U.S. policies are hindering efforts by intelligence agencies to prevent attacks by the Islamic State in Western countries, current and former U.S. officials say, raising concerns in the wake of the Paris attacks and the expiration of a key surveillance tool.
The National Security Agency officially ended its mass collection of metadata from U.S. phone calls on Sunday. Metadata consists of the dates, times, duration, and other information about the calls, but not their content. The program was first publicly disclosed by the former NSA contractor Edward Snowden.
The USA Freedom Act, passed by lawmakers in June to prohibit the NSA’s metadata collection, now requires the agency to obtain a court order before it can view the phone records of terrorist suspects.
While lawmakers who supported the act cited concerns about the privacy of Americans, current and former U.S. officials say the elimination of surveillance programs could undermine security and make it more difficult to track Islamic State (also known as ISIS or ISIL) terrorists.
Michael Allen, a former staff director for the House Permanent Select Committee on Intelligence, said on Monday that the cancellation of the NSA metadata program makes U.S. intelligence agencies "less flexible and less agile." Phone companies will still retain the metadata but have to complete multiple steps to gather all the information for an NSA query, he said, slowing the intelligence collection process.
"This is very important for us to be able to get speed and time is of the essence," he told MSNBC’s Andrea Mitchell. "When we have extra hurdles added to the process, I think that disadvantages us, especially with the rise of ISIS."
He added that after the Paris attacks, the NSA was likely "dying to get [attackers’ cell phone] information to run it against whatever we had, including this phone records database that we have been talking about."
President Obama has also taken actions to weaken U.S. surveillance of terrorism suspects, critics say. Last January after the Snowden disclosures, the president signed Presidential Policy Directive 28, which declared that "all persons should be treated with dignity and respect, regardless of their nationality or wherever they might reside, and that all persons have legitimate privacy interests in the handling of their personal information."
David Shedd, former director of the Defense Intelligence Agency, wrote in the Wall Street Journal on Monday that Obama’s directive "gives foreign targets of signals intelligence-gathering privacy and civil-liberties rights that largely mirror the constitutional rights of U.S. citizens." The policy also "imposes on the intelligence community layer upon layer of process-reporting requirements that slow information collection to the point of outright discouraging it," he said.
Additionally, Shedd said intelligence analysts will likely avoid collection opportunities that do not appear to meet the presidential directive’s narrow guidelines.
"In effect, American intelligence professionals are now operating with one hand tied behind their backs," he said.
Islamic State militants, including those who planned the Paris attacks, are increasingly using encrypted communications to conduct operations, a tactic that presents additional difficulties for Western intelligence agencies.
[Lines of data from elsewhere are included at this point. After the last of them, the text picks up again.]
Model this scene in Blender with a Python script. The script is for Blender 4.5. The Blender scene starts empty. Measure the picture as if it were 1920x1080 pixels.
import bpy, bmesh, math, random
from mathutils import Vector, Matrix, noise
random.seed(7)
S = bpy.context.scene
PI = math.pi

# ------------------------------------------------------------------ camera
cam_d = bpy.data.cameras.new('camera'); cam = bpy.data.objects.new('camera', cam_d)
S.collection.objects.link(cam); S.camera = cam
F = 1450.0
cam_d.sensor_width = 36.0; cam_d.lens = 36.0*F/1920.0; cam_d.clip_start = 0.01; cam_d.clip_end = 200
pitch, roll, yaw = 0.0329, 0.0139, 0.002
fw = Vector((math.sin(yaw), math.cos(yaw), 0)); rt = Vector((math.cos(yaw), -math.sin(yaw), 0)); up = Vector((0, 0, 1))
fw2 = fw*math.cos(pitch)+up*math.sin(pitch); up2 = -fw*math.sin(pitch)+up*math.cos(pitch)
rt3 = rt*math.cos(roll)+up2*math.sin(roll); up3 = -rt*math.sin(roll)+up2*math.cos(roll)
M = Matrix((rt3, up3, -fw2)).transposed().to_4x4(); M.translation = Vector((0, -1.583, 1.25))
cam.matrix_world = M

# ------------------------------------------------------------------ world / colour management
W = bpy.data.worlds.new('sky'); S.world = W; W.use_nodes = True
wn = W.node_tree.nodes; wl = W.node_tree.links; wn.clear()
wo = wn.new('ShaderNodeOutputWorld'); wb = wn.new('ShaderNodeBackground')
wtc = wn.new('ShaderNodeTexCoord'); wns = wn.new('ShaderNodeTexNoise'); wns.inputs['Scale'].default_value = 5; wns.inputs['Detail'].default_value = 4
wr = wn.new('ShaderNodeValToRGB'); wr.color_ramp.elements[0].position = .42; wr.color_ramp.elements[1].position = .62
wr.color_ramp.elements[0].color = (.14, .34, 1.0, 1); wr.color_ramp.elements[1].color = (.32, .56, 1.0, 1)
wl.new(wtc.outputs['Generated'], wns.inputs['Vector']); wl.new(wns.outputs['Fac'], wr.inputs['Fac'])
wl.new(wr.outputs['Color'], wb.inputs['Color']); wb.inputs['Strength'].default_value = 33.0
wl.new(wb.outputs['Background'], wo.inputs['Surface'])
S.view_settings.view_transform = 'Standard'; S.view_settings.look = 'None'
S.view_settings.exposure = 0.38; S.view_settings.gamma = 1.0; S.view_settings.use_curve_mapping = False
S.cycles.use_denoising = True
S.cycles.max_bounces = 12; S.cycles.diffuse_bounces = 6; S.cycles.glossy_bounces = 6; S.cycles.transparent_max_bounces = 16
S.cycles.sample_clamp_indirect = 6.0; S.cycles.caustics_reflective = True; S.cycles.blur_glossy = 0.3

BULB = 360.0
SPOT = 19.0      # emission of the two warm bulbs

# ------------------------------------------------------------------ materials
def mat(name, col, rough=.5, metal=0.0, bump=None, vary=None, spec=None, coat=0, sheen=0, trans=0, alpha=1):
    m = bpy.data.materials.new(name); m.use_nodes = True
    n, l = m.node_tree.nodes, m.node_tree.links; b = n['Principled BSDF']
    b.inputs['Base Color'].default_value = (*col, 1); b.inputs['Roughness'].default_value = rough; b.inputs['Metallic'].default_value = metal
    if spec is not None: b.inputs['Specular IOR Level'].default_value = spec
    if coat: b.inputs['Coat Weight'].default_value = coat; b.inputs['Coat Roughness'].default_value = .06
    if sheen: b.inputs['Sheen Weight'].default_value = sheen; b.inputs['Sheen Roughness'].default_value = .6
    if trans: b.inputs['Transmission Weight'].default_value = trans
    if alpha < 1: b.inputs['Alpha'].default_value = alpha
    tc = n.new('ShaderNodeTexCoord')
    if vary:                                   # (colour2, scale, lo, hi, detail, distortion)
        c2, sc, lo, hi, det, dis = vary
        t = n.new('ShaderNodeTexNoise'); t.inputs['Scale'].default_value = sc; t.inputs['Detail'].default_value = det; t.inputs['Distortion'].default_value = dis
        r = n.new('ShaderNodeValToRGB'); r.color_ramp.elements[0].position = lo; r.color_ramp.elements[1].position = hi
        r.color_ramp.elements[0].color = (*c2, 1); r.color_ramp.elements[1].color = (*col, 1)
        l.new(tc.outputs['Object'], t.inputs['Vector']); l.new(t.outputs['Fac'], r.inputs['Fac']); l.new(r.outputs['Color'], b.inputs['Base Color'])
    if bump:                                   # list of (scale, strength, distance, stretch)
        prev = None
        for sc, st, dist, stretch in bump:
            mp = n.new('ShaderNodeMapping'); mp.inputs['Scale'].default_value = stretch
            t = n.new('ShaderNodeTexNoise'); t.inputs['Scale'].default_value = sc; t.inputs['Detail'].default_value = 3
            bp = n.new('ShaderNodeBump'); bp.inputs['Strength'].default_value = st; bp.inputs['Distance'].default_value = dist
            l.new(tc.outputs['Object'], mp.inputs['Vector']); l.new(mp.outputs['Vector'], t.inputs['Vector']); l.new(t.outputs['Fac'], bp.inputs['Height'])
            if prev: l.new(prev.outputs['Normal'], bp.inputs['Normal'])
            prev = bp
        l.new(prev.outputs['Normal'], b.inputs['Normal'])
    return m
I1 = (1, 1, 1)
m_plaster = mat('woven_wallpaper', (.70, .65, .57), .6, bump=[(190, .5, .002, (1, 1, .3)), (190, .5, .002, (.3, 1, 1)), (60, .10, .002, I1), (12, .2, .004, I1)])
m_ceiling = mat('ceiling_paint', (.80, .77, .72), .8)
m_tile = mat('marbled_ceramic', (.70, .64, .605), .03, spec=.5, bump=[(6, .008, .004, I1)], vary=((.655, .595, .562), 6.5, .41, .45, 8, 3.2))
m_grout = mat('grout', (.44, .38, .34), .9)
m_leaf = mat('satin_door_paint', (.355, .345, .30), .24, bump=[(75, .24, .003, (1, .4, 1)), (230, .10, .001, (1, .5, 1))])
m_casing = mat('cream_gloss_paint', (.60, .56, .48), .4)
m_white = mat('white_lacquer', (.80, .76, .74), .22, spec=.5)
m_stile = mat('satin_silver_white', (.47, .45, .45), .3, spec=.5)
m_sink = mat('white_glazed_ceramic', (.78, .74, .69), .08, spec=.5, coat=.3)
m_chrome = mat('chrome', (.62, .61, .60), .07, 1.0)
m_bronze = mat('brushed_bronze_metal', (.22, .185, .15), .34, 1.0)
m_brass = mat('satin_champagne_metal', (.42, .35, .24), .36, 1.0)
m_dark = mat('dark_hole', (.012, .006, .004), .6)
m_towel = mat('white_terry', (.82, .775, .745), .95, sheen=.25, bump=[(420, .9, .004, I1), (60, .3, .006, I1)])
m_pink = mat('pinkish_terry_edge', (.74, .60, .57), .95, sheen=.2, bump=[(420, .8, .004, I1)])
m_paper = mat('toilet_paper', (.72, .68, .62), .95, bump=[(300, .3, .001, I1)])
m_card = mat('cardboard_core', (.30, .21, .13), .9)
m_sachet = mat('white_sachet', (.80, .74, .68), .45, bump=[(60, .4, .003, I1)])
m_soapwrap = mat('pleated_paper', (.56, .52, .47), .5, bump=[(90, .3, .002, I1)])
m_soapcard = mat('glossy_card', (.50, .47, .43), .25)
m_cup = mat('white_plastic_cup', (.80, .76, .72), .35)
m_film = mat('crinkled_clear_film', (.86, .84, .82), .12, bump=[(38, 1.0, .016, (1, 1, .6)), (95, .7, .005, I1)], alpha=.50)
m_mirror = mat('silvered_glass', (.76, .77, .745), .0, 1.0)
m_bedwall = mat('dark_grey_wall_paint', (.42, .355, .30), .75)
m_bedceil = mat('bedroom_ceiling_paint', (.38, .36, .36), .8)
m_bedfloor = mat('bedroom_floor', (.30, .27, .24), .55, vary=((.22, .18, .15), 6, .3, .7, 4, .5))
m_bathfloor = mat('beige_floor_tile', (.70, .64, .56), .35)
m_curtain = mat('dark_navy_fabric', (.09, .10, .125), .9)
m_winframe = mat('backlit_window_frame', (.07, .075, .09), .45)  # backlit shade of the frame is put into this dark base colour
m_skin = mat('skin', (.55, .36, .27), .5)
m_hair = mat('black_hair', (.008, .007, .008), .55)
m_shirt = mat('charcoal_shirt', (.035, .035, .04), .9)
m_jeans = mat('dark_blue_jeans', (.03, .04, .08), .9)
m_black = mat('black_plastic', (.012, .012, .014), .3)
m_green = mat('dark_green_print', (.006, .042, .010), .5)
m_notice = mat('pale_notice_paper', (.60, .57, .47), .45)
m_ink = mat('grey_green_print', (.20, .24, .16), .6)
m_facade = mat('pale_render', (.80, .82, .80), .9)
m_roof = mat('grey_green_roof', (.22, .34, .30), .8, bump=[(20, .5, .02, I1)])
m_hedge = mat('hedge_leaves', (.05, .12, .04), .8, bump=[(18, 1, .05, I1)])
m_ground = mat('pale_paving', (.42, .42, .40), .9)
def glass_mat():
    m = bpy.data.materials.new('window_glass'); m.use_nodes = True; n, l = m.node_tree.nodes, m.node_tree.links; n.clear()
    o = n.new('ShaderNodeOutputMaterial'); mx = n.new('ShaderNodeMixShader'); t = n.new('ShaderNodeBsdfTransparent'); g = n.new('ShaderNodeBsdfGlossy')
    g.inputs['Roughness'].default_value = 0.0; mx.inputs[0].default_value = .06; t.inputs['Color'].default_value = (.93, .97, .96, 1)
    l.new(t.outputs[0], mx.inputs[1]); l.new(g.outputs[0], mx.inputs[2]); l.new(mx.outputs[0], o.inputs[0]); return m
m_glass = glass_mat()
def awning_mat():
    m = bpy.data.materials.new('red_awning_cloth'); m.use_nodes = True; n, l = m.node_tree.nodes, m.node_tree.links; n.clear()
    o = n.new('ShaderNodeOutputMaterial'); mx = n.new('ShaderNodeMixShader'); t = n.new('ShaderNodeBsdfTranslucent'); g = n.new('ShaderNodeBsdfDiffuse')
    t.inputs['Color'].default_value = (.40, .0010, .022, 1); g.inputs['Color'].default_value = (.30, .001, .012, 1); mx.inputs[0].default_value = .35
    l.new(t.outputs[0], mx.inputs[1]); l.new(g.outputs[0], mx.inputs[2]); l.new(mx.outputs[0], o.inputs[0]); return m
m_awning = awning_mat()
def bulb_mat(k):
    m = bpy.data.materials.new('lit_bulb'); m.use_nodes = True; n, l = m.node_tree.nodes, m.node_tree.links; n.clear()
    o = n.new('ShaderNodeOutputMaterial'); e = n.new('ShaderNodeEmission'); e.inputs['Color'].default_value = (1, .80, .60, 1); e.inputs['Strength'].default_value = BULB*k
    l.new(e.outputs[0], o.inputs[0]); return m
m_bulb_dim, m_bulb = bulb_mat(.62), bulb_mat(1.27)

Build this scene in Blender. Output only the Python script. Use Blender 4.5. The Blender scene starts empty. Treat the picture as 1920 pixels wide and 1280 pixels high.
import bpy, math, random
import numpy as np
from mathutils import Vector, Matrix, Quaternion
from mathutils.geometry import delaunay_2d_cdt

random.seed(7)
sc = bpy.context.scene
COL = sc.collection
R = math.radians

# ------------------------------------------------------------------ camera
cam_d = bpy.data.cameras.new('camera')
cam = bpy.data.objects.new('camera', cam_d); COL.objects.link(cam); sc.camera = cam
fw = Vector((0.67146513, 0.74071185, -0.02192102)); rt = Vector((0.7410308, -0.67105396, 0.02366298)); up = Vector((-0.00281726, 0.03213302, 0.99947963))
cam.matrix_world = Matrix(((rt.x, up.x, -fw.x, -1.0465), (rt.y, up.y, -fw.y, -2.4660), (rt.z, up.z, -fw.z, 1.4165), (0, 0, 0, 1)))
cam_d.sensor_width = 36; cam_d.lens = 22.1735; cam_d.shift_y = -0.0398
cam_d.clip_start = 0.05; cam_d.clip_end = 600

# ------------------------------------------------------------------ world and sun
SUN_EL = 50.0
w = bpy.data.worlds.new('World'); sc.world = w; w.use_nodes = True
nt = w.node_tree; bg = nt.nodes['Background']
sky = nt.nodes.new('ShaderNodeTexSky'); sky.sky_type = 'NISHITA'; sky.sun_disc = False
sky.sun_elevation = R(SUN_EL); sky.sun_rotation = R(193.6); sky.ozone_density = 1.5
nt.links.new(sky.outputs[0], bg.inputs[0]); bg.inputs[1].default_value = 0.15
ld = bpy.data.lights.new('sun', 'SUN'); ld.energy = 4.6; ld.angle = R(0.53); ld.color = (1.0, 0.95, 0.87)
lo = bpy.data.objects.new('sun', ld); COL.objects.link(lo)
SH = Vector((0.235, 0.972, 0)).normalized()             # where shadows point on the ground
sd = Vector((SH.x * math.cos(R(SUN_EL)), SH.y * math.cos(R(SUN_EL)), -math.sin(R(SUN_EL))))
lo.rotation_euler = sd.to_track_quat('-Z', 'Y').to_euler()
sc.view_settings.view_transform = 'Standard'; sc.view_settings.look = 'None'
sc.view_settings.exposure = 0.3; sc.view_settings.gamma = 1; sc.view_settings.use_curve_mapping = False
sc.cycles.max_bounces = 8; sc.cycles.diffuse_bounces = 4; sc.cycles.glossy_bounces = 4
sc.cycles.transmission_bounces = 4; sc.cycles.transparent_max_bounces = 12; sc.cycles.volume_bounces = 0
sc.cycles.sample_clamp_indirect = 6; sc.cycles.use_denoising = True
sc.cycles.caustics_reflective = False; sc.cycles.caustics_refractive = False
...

John Brennan, the director of the CIA, said earlier this month that terrorist groups such as the Islamic State "have gone to school on what it is that they need to do in order to keep their activities concealed from the authorities."
"There are a lot of technological capabilities that are available right now that make it exceptionally difficult, both technically as well as legally, for intelligence and security services to have the insight they need to uncover it," he said at the Center for Strategic and International Studies.
Brennan also said the Paris attacks should be a "wake-up call" and appeared to criticize U.S. policies enacted after Snowden’s disclosures of intelligence programs.
"In the past several years because of a number of unauthorized disclosures and a lot of handwringing over the government’s role in the effort to try to uncover these terrorists, there have been some policy and legal and other actions that are taken that make our ability collectively internationally to find these terrorists much more challenging," he said.
The NSA surveillance debate has also become a flashpoint in the U.S. presidential primaries.
Sen. Marco Rubio (R., Fla.), a presidential candidate who has said that "what happened in Paris could happen in a major American city at any moment," recently denounced Sen. Ted Cruz (R., Texas), a fellow candidate for the Republican presidential nomination, for voting in favor of the USA Freedom Act.
"At least two of my colleagues in the Senate aspiring to the presidency, Senator Cruz in particular, have voted to weaken the U.S. intelligence programs just in the last month and a half," Rubio said earlier this month at a Wall Street Journal forum. "And the weakening of our intelligence gathering capabilities leaves America vulnerable."
Cruz has defended his vote to end NSA metadata collection, telling the radio show host Hugh Hewitt in July that it is "entirely possible to protect our national security and at the same time respect the Fourth Amendment rights of law-abiding citizens."